‘Two killed’ after gunmen attack tourist resort in Mali

Security rescue 32 guests as suspected jihadists raid facility east of capital Bamako

Mali’s security ministry said gunmen were attacking the Le Campement resort in Dougourakoro east of the capital Bamako.  Image: Google Maps
Mali’s security ministry said gunmen were attacking the Le Campement resort in Dougourakoro east of the capital Bamako. Image: Google Maps

At least two people were killed in an attack by gunmen on Sunday at a luxury resort outside Mali's capital Bamako popular with western expatriates, the security ministry said.

There also were believed to be hostages in the luxury Campement de Kangaba resort area.

Gunmen stormed the facility in Dougourakoro, to the east of the capital Bamako, a resort foreign residents often visit for weekend breaks.

“Security forces are in place. Campement Kangaba is blocked off and an operation is under way,” security ministry spokesman Baba Cisse said by telephone. “The situation is under control.”

READ MORE

However, he said two people had been killed, including a French-Gabonese citizen and another whose nationality was not yet known, he said.

Security forces have so far rescued 32 guests from the resort, a ministry spokesman said.

Witness Boubacar Sangare was just outside the compound during the attack. “Westerners were fleeing the encampment while two plainclothes police exchanged fire with the assailants,” he said.

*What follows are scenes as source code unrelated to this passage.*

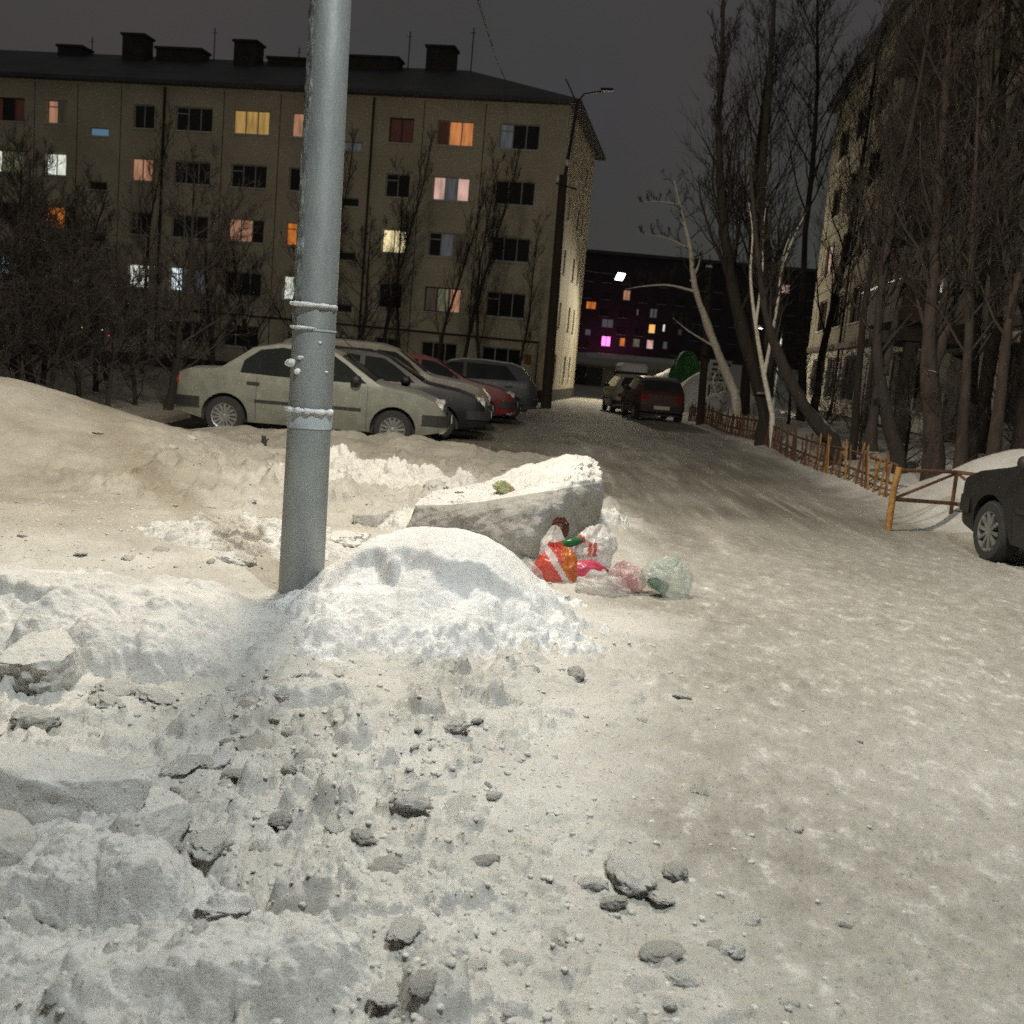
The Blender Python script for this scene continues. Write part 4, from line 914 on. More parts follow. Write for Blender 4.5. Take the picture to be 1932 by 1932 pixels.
# ------------------------------------------------------------------ cars
def paint(name, c, rough=.42, frost=.55, thr=1.12):
    return mat(name, c, tuple(x * .72 for x in c), rough, 5, snow=(frost, thr, 7), spec=.4)
WHEEL = {}
_s = MB(); _s.lathe([(max(math.cos(a), 0), math.sin(a)) for a in np.linspace(-math.pi / 2, math.pi / 2, 9)], (0, 0, 0), 'z', 14); SPH = (np.sign(np.array(_s.v)) * np.abs(np.array(_s.v)) ** .75, _s.f)
def wheel_meshes(r, w, spokes):
    k = (r, w, spokes)
    if k in WHEEL: return WHEEL[k]
    t = MB(); t.lathe([(r * .66, -w / 2), (r * .9, -w / 2), (r * .985, -w / 2 + .03), (r, -w / 4), (r, w / 4), (r * .985, w / 2 - .03), (r * .9, w / 2), (r * .66, w / 2), (r * .64, w / 2 - .03), (r * .64, -w / 2 + .03), (r * .66, -w / 2)], k=36)
    m = MB(); m.lathe([(r * .655, -w / 2 + .01), (r * .66, w / 2 - .005), (r * .60, w / 2 - .012), (r * .58, w / 2 - .055), (.03, w / 2 - .075)], k=36)
    for i in range(spokes):
        a = 2 * math.pi * i / spokes; p = np.array([math.cos(a), 0, math.sin(a)]); m.bar(p * .04 + (0, w / 2 - .035, 0), p * r * .61 + (0, w / 2 - .022, 0), r * (.075 if spokes > 10 else .15), .03)
    m.lathe([(r * .14, w / 2 - .05), (r * .14, w / 2 - .015), (.0, w / 2 - .008)], k=14)
    WHEEL[k] = (t, m); return WHEEL[k]

def car(name, label, loc, heading, L, W, top, belt, sill, wx, wr, col, windows, shield, rear, group=None, spokes=9, cat='car', bumper_dark=True, tumble=.26, roofload=False, hood_gap=None, plate=True, bump_col=None, snow=.55):
    """top: (x, z) silhouette from tail to nose; belt: height of the side-window foot; windows: side-glass outlines; shield, rear: x ranges of the glass along the top"""
    root = empty(name, loc, heading); tag(root, label, cat, group)
    tx = np.array([p[0] for p in top]); tz = np.array([p[1] for p in top])
    zr = max(tz)
    def ztop(x): return np.interp(x, tx, tz)
    def Wx(x):
        t = np.abs((x - L / 2) / (L / 2)); return W / 2 * (1 - .05 * t ** 2.5 - .13 * np.clip((t - .86) / .14, 0, 1) ** 2)
    def S(z): 
        z = np.asarray(z, float)
        return np.where(z < .55, .93 + .07 * np.clip((z - sill) / (.55 - sill), 0, 1) ** .6, np.where(z < belt, 1 - .035 * ((z - .55) / (belt - .55)) ** 2, .965 - tumble * np.clip((z - belt) / (1.5 - belt), 0, 1.2)))
    def Y(x, z): return Wx(x) * S(z)
    ar = wr * 1.18
    def zbot(x):
        b = np.full_like(x, sill); b = b + .10 * np.clip((x - (L - .45)) / .45, 0, 1) + .12 * np.clip((.45 - x) / .45, 0, 1)
        for w in wx:
            q = ar ** 2 - (x - w) ** 2; b = np.maximum(b, np.where(q > 0, wr + np.sqrt(np.maximum(q, 0)), 0))
        return b
    xs = set(np.linspace(.0, L, 64).tolist()) | set(tx.tolist())
    for w in wx: xs |= set((w + ar * np.cos(np.linspace(0, math.pi, 17))).tolist()) | {w - ar - .004, w + ar + .004}
    xs = np.array(sorted(x for x in xs if 0 <= x <= L)); nz, nt = 12, 9
    zb, zt = zbot(xs), ztop(xs); V = []
    for x, b, t in zip(xs, zb, zt):
        t = max(t, b + .03); e = t - .035
        zz = b + (e - b) * np.linspace(0, 1, nz); ys = Y(x, zz)
        yt = float(Y(x, e)) - .03
        ring = [(x, y, z) for y, z in zip(ys, zz)] + [(x, yt * (1 - 2 * k / (nt - 1)), t - .028 * (1 - 2 * k / (nt - 1)) ** 2 * 1.0) for k in range(nt)] + [(x, -y, z) for y, z in zip(ys[::-1], zz[::-1])]
        V += ring
    m = 2 * nz + nt; n = len(xs); F = [(i * m + j, i * m + j + 1, (i + 1) * m + j + 1, (i + 1) * m + j) for i in range(n - 1) for j in range(m - 1)]
    F += [(i * m + m - 1, i * m, (i + 1) * m, (i + 1) * m + m - 1) for i in range(n - 1)]
    F.append(tuple(range(m))); F.append(tuple((n - 1) * m + j for j in range(m)))
    pm = paint(name + '_paint', col, frost=snow)
    link_mesh('body', V, F, pm, root, True, None, 32)
    # wheel wells and floor
    c = MB(); c.box(.25, L - .25, -W / 2 + .16, W / 2 - .16, sill - .02, max(wr * 2.05, .62)); c.build('underbody', M['plastic'], root)
    # side glass
    for sgn in (1, -1):
        for poly in windows:
            pp = []
            for i, (x, z) in enumerate(poly):
                x2, z2 = poly[(i + 1) % len(poly)]
                for t in (0, .34, .67): pp.append((x + (x2 - x) * t, z + (z2 - z) * t))
            P = [(x, sgn * (float(Y(x, z)) + .006), z) for x, z in pp]
            if sgn < 0: P = P[::-1]
            link_mesh('side_window', P, [tuple(range(len(P)))], M['carglass'], root)
    def topglass(nm, a, b, inset0, inset1):
        V = []; F = []; na, nb = 8, 9
        for i in range(na):
            t = i / (na - 1); x = a + (b - a) * t; z = float(ztop(x)); hw = float(Y(x, z - .035)) - .03 - (inset0 + (inset1 - inset0) * t)
            dz = (float(ztop(x + .01)) - float(ztop(x - .01))) / .02; nrm = np.array([-dz, 0, 1]); nrm /= np.linalg.norm(nrm)
            for k in range(nb):
                u = 1 - 2 * k / (nb - 1); q = np.array([x, hw * u, z - .028 * (u * hw / (hw + .06)) ** 2]) + nrm * .009; V.append(q)
        for i in range(na - 1):
            for k in range(nb - 1): F.append((i * nb + k, i * nb + k + 1, (i + 1) * nb + k + 1, (i + 1) * nb + k))
        link_mesh(nm, V, F, M['carglass'], root, True)
    topglass('windscreen', *shield); topglass('rear_window', *rear)
    # lamps, plates, bumpers
    def endx(z, front):  # nose or tail x at a height
        X = np.linspace(L * .6, L, 200) if front else np.linspace(L * .4, 0, 200)
        ok = X[ztop(X) > z]; return float(ok[-1]) if len(ok) else float(X[0])
    bc = bump_col or M['plastic']
    for front in (True, False):
        sg = 1 if front else -1; xe = L if front else 0
        nose = endx(.68, front)
        for sy in (1, -1):
            yo = sy * (Wx(nose) * .80); c = MB()
            c.lathe([(0, 0), (.13, 0), (.14, -.04 * sg), (.13, -.10 * sg), (.0, -.1 * sg)], (0, 0, 0), 'z', 18)
            P = np.array(c.v); P = np.stack([P[:, 2] * 1.0, P[:, 0] * 1.15, P[:, 1] * .62], -1) + np.array([nose - .0 * sg + .012 * sg, yo, .70 if front else .80])
            link_mesh('headlight' if front else 'tail_light', P, c.f, M['headlight'] if front else M['taillight'], root, True, None, 40)
        c = MB(); hw = float(Wx(xe)) * .97; zc = sill + .20
        wv = lambda d: float(Y(xe - sg * d, .52)) + .010; dd = [.40, .28, .18, .11, .06, .03, 0.0]
        pr = [(-wv(d), -d + .022 * (1 - d / .4)) for d in dd] + [(-wv(0) * .5, .04), (0, .045), (wv(0) * .5, .04)] + [(wv(d), -d + .022 * (1 - d / .4)) for d in dd[::-1]]
        for (y0, a0), (y1, a1) in zip(pr[:-1], pr[1:]):
            for z0, z1 in ((zc - .02, zc + .14),):
                A = [(xe + sg * a0, y0, z0), (xe + sg * a1, y1, z0), (xe + sg * a1, y1, z1), (xe + sg * a0, y0, z1)]
                B = [(xe + sg * (a0 - .06), y0 * .93, z0), (xe + sg * (a1 - .06), y1 * .93, z0), (xe + sg * (a1 - .06), y1 * .93, z1), (xe + sg * (a0 - .06), y0 * .93, z1)]
                c.add(A + B, [(0, 1, 2, 3), (4, 7, 6, 5), (3, 2, 6, 7), (0, 4, 5, 1)])
        c.build('front_bumper' if front else 'rear_bumper', bc, root)
        if plate:
            c = MB(); c.box(min(xe + sg * .05, xe + sg * .062), max(xe + sg * .05, xe + sg * .062), -.26, .26, zc + .0, zc + .115); c.build('number_plate', M['plate'], root)
    c = MB(); nose = endx(.62, True); c.box(nose - .03, nose + .03, -Wx(nose) * .5, Wx(nose) * .5, .60, .72); c.build('grille', M['plastic'], root)
    # mirrors, handles, moulding, seams
    mx = windows[-1][-1][0] if windows else L * .65
    mx = max(p[0] for p in windows[-1]) - .16
    for sy in (1, -1):
        yb = float(Y(mx, belt + .05)); Q, F2 = SPH; link_mesh('mirror', Q * np.array([.085, .11, .075]) + np.array([mx, sy * (yb + .07), belt + .07]), F2, M['plastic'], root, True)
        hx = [min(p[0] for p in w) + .12 for w in windows[:2]]
        for x in hx:
            c = MB(); y0 = float(Y(x, belt - .10)); c.box(x, x + .19, min(sy * (y0 - .01), sy * (y0 + .03)), max(sy * (y0 - .01), sy * (y0 + .03)), belt - .13, belt - .09); c.build('door_handle', M['plastic'], root)
        c = MB(); xa, xb = wx[0] + ar + .10, wx[1] - ar - .14
        for i in range(8):
            p, q = xa + (xb - xa) * i / 8, xa + (xb - xa) * (i + .97) / 8; mid = (xa + xb) / 2
            if abs((p + q) / 2 - mid - .05) < .04: continue
            c.bar((p, sy * (float(Y(p, .58)) + .004), .58), (q, sy * (float(Y(q, .58)) + .004), .58), .014, .045)
        c.build('side_moulding', M['plastic'], root)
        c = MB()
        for x in (wx[0] + ar + .12, (wx[0] + wx[1]) / 2 + .02, wx[1] - ar - .06):
            zs = np.linspace(sill + .06, belt - .01, 8)
            for z0, z1 in zip(zs[:-1], zs[1:]): c.bar((x, sy * (float(Y(x, z0)) - .001), z0), (x, sy * (float(Y(x, z1)) - .001), z1), .010, .006)
        c.build('door_seam', M['plastic'], root)
    t, rm = wheel_meshes(wr, .2, spokes)
    for w in wx:
        for sy in (1, -1):
            wm = MB(); wm.v = t.v; wm.f = t.f; wm.m = t.m
            o = wm.build('wheel', M['tyre'], root, True, 40); o.location = (w, sy * (W / 2 - .125), wr); o.rotation_euler = (0, rng.uniform(0, 6), 0 if sy > 0 else math.pi)
            wm = MB(); wm.v = rm.v; wm.f = rm.f; wm.m = rm.m; wm.build('rim', M['rim'], o, True, 30)
    c = MB(); c.tube([(L * .42, 0, zr), (L * .40, 0, zr + .05), (L * .34, 0, zr + .32)], .008, 5); c.build('aerial', M['plastic'], root)
    if roofload:
        x0, x1 = L * .25, L * .72
        c = MB(); 
        for x in (x0 + .2, x1 - .2): c.bar((x, -.62, zr + .06), (x, .62, zr + .06), .04)
        c.build('roof_rack', M['darkmetal'], root)
        c = MB(); sec = [(-.56, .09), (-.58, .30), (-.46, .44), (.46, .44), (.58, .30), (.56, .09)]
        V = []; 
        for x, k in ((x0, .82), (x0 + .15, 1), (x1 - .25, 1), (x1, .75)): V += [(x, y * k, zr + .0 + z * (k if z > .1 else 1)) for y, z in sec]
        F = [(i * 6 + j, i * 6 + (j + 1) % 6, (i + 1) * 6 + (j + 1) % 6, (i + 1) * 6 + j) for i in range(3) for j in range(6)] + [tuple(range(6)), tuple(18 + j for j in range(6))]
        c.add(V, F); c.build('roof_box', M['frost'], root)
    return root

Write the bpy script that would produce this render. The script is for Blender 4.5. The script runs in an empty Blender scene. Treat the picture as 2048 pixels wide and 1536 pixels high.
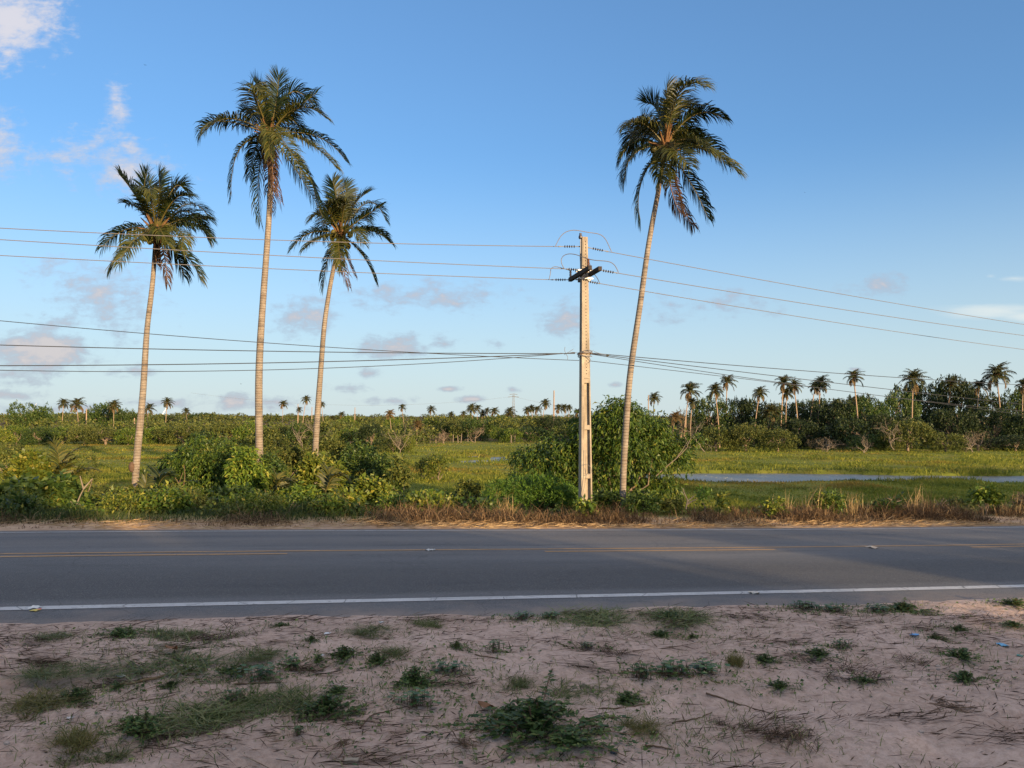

“There were four national police vehicles and French soldiers in armoured vehicles on the scene.” A helicopter was circling overhead, he said.

A spokesman for French forces in Mali declined to immediately comment.

Security has gradually worsened across Mali since French forces pushed back allied Islamist and Tuareg rebel fighters in 2013 from swathes of the north they had occupied the previous year.

Initially concentrated in the desert north, attacks have increasingly struck the centre and south, around the capital Bamako. Al-Qaeda in the Islamic Maghreb and another militant group claimed responsibility for an attack on a Bamako hotel in late 2015 in which 20 people were killed.

French troops and a 10,000-strong UN peacekeeping force have battled to stabilise the former French colony, which is riven by ethnic conflict and plagued by dozens of armed groups.